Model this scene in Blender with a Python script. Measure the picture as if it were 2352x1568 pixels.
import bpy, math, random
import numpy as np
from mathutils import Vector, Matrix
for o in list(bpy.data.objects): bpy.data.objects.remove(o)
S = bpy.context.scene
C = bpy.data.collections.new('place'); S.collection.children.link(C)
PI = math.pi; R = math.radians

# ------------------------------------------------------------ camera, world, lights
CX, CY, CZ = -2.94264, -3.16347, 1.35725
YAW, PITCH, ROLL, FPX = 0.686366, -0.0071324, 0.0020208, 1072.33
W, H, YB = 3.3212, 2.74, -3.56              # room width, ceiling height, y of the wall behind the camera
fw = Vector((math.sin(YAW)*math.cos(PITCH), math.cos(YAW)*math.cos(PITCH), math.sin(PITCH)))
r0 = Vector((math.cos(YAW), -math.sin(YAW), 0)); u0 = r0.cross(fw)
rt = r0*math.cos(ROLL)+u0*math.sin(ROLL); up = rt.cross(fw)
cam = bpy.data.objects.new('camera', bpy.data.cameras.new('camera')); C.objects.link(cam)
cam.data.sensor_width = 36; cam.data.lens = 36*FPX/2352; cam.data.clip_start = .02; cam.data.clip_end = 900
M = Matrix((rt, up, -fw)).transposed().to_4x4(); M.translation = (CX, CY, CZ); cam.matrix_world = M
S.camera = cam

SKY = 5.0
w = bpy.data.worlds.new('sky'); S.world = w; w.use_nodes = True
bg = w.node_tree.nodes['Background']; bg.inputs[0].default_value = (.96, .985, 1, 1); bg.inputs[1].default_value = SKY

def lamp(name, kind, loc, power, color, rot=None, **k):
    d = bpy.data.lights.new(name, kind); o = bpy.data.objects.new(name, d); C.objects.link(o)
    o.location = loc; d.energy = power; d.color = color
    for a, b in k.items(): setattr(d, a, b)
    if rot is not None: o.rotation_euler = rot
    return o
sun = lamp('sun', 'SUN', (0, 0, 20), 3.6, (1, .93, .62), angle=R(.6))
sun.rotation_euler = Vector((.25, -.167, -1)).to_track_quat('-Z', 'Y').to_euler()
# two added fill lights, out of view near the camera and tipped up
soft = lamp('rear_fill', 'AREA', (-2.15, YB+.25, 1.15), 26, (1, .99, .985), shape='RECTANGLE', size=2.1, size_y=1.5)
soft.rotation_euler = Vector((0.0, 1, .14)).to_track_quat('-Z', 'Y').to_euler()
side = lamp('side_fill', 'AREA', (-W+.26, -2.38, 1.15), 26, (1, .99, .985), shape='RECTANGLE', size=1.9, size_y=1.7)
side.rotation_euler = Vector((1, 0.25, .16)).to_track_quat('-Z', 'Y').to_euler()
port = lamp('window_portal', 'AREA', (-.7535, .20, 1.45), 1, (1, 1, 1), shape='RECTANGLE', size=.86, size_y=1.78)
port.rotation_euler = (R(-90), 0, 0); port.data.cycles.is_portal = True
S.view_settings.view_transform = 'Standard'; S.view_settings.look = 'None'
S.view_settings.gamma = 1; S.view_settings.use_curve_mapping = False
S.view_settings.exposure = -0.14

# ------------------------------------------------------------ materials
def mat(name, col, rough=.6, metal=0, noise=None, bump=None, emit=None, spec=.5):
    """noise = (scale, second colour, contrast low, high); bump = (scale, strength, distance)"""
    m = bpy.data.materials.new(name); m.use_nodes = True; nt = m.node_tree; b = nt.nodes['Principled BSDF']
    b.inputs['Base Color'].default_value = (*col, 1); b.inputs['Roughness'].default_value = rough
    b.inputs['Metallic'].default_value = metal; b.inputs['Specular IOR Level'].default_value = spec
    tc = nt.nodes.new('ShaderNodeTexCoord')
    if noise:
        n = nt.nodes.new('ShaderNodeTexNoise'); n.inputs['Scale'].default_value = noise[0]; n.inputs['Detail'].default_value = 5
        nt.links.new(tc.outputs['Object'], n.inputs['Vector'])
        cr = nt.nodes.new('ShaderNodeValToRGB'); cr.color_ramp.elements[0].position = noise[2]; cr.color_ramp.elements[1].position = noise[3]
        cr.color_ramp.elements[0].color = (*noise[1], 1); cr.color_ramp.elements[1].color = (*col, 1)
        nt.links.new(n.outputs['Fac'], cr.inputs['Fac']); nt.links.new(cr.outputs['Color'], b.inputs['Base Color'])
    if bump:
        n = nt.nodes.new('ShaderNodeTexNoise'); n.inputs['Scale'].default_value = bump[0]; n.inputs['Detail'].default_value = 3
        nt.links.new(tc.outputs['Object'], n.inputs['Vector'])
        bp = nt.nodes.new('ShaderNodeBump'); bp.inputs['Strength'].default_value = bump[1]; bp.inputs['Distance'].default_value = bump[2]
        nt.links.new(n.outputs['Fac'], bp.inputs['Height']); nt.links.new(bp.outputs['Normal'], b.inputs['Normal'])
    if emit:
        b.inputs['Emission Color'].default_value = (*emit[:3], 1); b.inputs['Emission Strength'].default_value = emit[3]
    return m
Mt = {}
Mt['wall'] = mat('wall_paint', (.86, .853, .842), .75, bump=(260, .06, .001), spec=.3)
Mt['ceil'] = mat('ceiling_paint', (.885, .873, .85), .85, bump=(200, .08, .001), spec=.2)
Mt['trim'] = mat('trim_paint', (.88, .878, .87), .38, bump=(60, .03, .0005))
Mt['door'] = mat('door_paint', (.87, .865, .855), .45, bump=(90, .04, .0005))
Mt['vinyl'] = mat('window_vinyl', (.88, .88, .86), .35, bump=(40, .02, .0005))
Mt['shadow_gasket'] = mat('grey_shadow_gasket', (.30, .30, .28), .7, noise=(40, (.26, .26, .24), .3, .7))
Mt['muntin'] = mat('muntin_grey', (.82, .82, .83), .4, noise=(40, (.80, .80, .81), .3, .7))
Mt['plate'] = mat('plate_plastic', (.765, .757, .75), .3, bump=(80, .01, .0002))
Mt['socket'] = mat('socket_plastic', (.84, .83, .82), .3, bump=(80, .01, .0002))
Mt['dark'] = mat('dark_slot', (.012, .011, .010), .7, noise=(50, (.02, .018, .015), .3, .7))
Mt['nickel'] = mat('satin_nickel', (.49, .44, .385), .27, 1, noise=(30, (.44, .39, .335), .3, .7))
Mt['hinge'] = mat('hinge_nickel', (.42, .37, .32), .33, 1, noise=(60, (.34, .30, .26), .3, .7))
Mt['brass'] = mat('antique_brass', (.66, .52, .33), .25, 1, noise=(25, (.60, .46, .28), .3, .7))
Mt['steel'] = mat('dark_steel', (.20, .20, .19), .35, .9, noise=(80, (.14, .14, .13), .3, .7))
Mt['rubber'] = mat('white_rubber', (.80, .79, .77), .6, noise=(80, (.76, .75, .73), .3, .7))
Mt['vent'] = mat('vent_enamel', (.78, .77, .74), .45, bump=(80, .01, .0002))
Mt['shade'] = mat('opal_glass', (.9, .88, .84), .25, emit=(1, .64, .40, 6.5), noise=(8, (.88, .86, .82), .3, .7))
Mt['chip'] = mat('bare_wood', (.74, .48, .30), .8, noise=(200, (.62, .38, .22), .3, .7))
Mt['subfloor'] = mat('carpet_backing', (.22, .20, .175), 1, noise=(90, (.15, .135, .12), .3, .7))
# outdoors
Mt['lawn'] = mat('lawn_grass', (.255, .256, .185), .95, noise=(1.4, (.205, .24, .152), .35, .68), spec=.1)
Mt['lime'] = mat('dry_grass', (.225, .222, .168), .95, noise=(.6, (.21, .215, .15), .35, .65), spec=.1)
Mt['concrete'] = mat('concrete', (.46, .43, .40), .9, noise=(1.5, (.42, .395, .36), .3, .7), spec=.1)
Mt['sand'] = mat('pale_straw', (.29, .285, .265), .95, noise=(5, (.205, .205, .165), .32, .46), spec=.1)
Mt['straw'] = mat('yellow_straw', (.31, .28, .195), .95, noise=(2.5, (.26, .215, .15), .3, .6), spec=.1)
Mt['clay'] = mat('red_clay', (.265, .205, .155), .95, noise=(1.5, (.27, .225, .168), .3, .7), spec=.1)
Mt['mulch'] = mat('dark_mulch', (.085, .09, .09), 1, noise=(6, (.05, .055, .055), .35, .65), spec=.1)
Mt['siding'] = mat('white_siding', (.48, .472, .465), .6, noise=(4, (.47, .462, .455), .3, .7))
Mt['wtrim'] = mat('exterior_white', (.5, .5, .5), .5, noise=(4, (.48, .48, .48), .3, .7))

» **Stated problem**
Up to and including the line with "PI = math.pi; R = math.radians", repeat the data exactly, starting from its first line; nothing else belongs in the response.

» **Exercise result**
Model this scene in Blender with a Python script. Measure the picture as if it were 2352x1568 pixels.
import bpy, math, random
import numpy as np
from mathutils import Vector, Matrix
for o in list(bpy.data.objects): bpy.data.objects.remove(o)
S = bpy.context.scene
C = bpy.data.collections.new('place'); S.collection.children.link(C)
PI = math.pi; R = math.radians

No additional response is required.